The Traditional Vegetable Supply Chain
In India's conventional produce supply chain, a vegetable passes through 5–7 hands between farm and consumer: farmer → village aggregator → district mandi → state mandi → wholesale distributor → retailer → you. Each step adds margin, handling time, and storage risk.
By the time a tomato reaches a Kolkata supermarket from a Maharashtra farm, it has typically been in transit for 4–6 days and has changed hands four times. Nutrients degrade; price triples.
How We Do It Differently
AgriShop works with a network of 47 certified farm clusters across 8 Indian states. Each cluster is within 100km of a cold chain facility. Here is the actual journey of produce to your door:
Step 1 — Pre-Dawn Harvest (3am–6am)
Our farm partners harvest to order, not to stock. Produce is harvested the morning of its dispatch date based on orders placed before midnight the previous day. No sitting in a mandi warehouse for two days.

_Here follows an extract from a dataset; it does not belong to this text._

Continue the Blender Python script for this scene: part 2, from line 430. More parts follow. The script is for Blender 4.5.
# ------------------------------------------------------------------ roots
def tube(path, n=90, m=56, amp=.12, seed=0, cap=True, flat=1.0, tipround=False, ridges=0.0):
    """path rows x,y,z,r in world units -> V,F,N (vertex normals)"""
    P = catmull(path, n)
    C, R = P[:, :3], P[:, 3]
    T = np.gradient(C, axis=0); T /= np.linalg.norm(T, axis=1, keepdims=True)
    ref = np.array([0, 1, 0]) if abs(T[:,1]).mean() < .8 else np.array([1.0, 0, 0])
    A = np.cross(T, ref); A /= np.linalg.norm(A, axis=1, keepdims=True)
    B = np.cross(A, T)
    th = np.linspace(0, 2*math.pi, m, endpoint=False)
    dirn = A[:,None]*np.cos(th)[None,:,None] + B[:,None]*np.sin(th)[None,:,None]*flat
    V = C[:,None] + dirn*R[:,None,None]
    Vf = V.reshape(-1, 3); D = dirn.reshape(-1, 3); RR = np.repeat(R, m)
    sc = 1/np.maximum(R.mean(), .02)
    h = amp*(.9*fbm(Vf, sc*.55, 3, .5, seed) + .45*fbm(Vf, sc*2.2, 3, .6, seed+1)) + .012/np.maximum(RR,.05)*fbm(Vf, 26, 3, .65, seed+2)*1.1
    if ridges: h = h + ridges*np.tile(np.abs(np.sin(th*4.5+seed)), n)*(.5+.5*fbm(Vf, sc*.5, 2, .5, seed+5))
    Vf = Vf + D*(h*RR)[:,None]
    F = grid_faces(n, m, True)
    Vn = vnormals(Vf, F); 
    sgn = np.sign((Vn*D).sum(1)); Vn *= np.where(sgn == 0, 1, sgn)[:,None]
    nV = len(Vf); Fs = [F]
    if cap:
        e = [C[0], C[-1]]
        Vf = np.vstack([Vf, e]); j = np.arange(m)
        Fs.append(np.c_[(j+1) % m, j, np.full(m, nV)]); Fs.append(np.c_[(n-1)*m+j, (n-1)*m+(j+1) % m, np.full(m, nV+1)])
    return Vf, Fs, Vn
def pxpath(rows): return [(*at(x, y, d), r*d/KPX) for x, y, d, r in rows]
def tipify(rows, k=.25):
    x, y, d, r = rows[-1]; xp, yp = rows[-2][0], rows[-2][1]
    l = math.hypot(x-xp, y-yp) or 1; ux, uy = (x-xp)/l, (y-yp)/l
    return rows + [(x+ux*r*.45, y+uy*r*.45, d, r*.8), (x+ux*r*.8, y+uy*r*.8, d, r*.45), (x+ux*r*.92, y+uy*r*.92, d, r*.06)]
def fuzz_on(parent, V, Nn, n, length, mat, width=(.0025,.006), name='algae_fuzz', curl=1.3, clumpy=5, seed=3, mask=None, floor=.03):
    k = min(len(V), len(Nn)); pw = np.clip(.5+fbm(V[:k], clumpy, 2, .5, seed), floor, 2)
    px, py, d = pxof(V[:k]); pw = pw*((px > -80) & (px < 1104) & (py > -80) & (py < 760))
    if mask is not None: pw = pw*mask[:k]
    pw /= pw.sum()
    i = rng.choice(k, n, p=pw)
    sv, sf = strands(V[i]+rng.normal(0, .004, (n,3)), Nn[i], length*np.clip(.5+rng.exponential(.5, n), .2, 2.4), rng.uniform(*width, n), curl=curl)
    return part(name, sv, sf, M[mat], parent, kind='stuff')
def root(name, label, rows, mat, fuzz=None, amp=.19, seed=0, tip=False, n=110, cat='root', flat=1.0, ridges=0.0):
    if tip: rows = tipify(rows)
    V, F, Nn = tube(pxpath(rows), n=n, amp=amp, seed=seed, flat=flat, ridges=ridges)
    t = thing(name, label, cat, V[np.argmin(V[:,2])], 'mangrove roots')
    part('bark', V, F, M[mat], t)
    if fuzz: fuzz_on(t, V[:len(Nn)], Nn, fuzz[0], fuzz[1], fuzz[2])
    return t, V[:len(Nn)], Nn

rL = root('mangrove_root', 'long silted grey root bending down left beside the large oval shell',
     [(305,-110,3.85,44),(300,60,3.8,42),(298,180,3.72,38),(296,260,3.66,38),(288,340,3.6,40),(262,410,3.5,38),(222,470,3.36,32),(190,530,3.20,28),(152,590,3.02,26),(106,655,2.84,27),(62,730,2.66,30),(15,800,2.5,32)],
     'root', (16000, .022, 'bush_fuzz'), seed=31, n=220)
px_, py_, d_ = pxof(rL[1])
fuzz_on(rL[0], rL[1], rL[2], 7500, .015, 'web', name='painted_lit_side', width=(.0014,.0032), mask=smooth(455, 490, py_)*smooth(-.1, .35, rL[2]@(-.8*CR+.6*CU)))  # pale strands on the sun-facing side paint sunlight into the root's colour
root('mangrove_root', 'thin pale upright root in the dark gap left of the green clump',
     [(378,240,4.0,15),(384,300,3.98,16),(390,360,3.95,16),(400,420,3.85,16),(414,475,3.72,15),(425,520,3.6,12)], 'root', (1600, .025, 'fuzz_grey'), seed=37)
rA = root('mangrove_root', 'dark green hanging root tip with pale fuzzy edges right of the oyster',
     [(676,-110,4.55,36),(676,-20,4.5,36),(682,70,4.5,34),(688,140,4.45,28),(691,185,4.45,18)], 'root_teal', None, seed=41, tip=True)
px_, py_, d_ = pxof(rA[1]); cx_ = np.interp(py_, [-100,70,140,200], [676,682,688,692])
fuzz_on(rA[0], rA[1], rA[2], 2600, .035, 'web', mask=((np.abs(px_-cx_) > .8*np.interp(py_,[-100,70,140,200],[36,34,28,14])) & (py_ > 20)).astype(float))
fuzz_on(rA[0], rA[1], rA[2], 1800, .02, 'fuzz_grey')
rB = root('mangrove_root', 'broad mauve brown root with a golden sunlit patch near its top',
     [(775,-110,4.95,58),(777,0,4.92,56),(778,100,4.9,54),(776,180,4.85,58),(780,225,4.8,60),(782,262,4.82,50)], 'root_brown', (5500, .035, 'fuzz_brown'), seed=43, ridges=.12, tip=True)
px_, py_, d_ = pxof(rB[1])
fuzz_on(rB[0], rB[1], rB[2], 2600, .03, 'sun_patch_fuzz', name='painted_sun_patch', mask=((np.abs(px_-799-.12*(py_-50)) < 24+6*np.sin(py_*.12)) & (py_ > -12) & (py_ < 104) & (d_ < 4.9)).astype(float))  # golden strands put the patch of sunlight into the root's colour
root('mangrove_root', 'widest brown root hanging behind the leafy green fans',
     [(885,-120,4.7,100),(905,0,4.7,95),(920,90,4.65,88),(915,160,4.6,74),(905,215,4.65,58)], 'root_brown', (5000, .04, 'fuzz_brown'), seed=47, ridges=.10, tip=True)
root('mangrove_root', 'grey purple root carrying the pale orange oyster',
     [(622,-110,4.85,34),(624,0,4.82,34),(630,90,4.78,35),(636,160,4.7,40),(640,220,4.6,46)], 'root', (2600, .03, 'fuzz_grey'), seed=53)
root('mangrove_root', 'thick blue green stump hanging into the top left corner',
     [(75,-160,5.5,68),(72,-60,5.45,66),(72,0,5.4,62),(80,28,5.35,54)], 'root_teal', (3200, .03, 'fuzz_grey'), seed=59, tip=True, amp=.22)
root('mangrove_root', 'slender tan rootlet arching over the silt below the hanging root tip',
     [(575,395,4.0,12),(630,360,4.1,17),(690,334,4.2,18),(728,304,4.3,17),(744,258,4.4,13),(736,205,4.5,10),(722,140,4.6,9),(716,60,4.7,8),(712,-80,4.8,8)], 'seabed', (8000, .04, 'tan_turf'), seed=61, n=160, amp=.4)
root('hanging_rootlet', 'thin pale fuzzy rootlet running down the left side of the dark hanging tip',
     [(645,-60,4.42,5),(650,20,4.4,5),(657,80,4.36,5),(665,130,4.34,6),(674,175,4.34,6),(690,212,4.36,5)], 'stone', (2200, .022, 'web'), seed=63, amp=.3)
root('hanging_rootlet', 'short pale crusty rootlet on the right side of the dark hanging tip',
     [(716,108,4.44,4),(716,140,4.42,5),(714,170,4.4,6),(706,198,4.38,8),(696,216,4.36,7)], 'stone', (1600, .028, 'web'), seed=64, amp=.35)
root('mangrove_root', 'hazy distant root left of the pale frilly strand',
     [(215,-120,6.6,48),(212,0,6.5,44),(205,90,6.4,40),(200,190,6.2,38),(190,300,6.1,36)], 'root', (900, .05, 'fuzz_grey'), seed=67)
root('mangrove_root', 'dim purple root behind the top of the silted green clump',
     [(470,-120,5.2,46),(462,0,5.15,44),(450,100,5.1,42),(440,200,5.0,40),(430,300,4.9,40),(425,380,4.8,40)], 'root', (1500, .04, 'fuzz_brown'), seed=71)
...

Step 2 — On-Farm Grading (6am–8am)
Trained graders at each farm cluster sort produce to specification. Anything below grade is sold locally. Only the best quality enters our cold chain.
Step 3 — Cold Chain Transfer (8am–2pm)
Temperature-controlled vehicles (2–8°C for most vegetables) transport produce to our regional hub in Nagpur. Transit time, temperatures, and vehicle IDs are logged in our traceability system — accessible to you via the QR code on your package.
Step 4 — Hub Processing (2pm–6pm)
At the hub, produce is weighed, quality-checked again, and packed into your order. Our lab tests samples from every batch for pesticide residues, heavy metals, and microbial contamination.
Step 5 — Overnight Dispatch
Orders leave our hub by 8pm on temperature-controlled trucks. Kolkata orders arrive the following morning.
Our average farm-to-door time is 36 hours. The national average for the same journey through conventional channels is 5–7 days.
What Our Farmers Earn
We pay farmers a fixed pre-agreed price at the start of each growing season — eliminating the mandi's notorious price volatility that pushes farmers into debt. On average, our farm partners earn 40% more per kilogram than they would through conventional mandis.